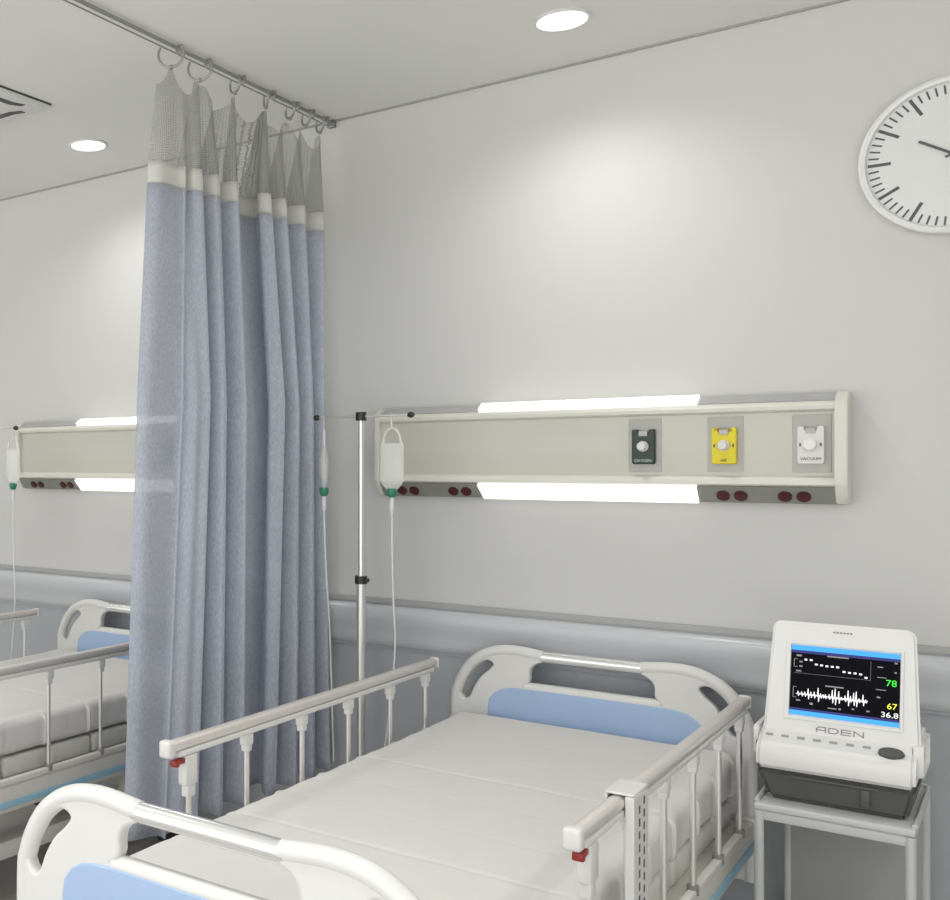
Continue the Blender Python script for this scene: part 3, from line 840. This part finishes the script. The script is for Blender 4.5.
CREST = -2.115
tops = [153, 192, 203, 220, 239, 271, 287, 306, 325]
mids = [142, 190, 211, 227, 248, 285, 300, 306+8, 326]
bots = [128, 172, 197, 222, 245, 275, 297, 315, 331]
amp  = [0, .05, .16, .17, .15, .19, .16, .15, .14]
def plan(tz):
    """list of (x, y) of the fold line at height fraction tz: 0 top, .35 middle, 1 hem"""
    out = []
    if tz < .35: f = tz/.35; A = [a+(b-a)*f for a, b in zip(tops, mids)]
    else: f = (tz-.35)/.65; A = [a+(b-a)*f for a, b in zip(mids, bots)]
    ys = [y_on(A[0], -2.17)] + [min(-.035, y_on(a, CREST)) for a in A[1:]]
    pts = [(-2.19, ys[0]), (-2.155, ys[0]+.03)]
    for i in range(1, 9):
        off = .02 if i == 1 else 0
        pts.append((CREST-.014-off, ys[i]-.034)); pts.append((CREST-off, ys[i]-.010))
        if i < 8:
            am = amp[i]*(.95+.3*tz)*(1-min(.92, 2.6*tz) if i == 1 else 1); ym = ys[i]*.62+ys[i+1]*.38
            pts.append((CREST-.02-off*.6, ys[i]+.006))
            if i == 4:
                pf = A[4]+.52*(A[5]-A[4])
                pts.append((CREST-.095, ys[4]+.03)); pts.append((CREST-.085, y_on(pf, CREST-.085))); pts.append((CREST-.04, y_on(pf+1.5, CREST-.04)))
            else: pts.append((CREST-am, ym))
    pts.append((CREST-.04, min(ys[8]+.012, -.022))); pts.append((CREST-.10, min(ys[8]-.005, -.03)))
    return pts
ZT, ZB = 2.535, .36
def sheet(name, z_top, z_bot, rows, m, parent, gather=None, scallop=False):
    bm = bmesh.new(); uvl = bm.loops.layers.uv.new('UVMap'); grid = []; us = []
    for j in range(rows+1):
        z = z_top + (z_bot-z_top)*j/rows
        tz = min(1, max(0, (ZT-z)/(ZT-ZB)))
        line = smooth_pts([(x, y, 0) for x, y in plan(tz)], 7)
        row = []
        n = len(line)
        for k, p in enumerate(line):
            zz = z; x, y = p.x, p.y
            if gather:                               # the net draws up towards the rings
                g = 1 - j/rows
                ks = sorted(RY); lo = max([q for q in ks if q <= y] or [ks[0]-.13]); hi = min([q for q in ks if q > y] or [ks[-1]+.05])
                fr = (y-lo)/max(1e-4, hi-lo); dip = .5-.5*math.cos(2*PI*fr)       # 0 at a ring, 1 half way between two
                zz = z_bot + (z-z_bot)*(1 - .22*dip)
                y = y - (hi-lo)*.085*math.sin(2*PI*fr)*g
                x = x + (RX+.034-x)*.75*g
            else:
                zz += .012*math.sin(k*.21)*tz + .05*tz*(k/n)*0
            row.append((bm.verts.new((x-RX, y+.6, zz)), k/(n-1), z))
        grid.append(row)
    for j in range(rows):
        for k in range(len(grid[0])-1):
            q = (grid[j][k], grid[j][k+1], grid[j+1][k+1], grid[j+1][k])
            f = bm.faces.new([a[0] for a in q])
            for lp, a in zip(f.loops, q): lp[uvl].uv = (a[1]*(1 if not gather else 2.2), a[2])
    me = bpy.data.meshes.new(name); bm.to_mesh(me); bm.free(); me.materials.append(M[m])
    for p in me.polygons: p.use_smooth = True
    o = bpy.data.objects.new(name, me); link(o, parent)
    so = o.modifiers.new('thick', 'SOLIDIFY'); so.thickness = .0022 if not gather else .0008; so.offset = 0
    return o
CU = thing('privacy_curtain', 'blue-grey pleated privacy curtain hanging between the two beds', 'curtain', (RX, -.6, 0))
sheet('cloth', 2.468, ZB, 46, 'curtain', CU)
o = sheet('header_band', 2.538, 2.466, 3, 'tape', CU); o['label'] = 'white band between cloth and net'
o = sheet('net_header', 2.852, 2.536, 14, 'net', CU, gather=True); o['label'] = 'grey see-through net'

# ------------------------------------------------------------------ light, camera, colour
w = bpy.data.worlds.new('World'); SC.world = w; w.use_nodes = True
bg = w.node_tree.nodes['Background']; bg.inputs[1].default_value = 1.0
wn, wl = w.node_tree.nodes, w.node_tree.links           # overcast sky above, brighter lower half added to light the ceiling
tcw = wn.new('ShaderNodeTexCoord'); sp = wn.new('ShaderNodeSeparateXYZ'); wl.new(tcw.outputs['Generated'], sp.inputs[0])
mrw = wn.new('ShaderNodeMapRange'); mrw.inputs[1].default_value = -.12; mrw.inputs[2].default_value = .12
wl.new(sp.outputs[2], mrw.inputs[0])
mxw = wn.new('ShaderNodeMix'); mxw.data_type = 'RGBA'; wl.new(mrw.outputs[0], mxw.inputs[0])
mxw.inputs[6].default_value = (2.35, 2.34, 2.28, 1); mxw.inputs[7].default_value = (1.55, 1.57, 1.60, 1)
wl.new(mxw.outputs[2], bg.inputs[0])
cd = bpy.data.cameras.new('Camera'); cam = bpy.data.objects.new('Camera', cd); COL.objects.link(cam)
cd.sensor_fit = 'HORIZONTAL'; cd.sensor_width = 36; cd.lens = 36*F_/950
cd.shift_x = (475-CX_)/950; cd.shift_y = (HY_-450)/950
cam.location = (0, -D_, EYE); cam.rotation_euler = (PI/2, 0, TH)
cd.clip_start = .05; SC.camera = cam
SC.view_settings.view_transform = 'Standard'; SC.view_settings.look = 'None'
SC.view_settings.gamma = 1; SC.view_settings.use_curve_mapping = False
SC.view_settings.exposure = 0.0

• • • • • • •

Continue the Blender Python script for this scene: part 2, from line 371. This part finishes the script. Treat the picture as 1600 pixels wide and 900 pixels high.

• • • • • • •

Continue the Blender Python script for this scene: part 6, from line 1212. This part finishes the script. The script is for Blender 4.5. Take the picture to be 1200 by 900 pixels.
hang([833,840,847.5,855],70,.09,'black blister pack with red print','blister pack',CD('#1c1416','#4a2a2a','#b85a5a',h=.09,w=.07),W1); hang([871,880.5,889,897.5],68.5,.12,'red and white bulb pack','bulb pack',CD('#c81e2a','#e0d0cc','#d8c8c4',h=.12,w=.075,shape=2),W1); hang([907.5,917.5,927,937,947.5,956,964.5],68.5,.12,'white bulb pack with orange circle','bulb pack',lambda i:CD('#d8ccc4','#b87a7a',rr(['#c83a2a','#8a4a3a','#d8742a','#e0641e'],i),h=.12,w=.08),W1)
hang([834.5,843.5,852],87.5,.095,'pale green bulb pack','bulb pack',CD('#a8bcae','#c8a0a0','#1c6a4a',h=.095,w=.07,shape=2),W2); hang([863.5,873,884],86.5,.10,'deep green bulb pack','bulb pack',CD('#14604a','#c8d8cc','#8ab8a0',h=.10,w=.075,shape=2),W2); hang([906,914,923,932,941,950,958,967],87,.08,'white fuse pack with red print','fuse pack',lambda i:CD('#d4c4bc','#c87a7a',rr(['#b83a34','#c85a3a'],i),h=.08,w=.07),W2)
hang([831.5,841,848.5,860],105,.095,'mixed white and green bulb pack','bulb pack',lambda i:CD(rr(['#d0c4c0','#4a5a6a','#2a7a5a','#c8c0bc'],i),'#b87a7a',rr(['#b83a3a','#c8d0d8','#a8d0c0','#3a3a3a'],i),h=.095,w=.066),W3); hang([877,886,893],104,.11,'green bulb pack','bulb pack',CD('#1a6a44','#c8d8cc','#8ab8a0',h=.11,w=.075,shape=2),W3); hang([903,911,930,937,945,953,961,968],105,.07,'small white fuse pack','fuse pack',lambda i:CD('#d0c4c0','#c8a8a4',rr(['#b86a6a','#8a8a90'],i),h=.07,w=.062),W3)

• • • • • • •

Only the lines from the one with "Continue the Blender Python script for this scene: part 6, from" up to the one with "hang([831.5,841,848.5,860],105,.095,'mixed white and" should be repeated, both included, exactly as they appear.

Continue the Blender Python script for this scene: part 6, from line 1212. This part finishes the script. The script is for Blender 4.5. Take the picture to be 1200 by 900 pixels.
hang([833,840,847.5,855],70,.09,'black blister pack with red print','blister pack',CD('#1c1416','#4a2a2a','#b85a5a',h=.09,w=.07),W1); hang([871,880.5,889,897.5],68.5,.12,'red and white bulb pack','bulb pack',CD('#c81e2a','#e0d0cc','#d8c8c4',h=.12,w=.075,shape=2),W1); hang([907.5,917.5,927,937,947.5,956,964.5],68.5,.12,'white bulb pack with orange circle','bulb pack',lambda i:CD('#d8ccc4','#b87a7a',rr(['#c83a2a','#8a4a3a','#d8742a','#e0641e'],i),h=.12,w=.08),W1)
hang([834.5,843.5,852],87.5,.095,'pale green bulb pack','bulb pack',CD('#a8bcae','#c8a0a0','#1c6a4a',h=.095,w=.07,shape=2),W2); hang([863.5,873,884],86.5,.10,'deep green bulb pack','bulb pack',CD('#14604a','#c8d8cc','#8ab8a0',h=.10,w=.075,shape=2),W2); hang([906,914,923,932,941,950,958,967],87,.08,'white fuse pack with red print','fuse pack',lambda i:CD('#d4c4bc','#c87a7a',rr(['#b83a34','#c85a3a'],i),h=.08,w=.07),W2)
hang([831.5,841,848.5,860],105,.095,'mixed white and green bulb pack','bulb pack',lambda i:CD(rr(['#d0c4c0','#4a5a6a','#2a7a5a','#c8c0bc'],i),'#b87a7a',rr(['#b83a3a','#c8d0d8','#a8d0c0','#3a3a3a'],i),h=.095,w=.066),W3); hang([877,886,893],104,.11,'green bulb pack','bulb pack',CD('#1a6a44','#c8d8cc','#8ab8a0',h=.11,w=.075,shape=2),W3); hang([903,911,930,937,945,953,961,968],105,.07,'small white fuse pack','fuse pack',lambda i:CD('#d0c4c0','#c8a8a4',rr(['#b86a6a','#8a8a90'],i),h=.07,w=.062),W3)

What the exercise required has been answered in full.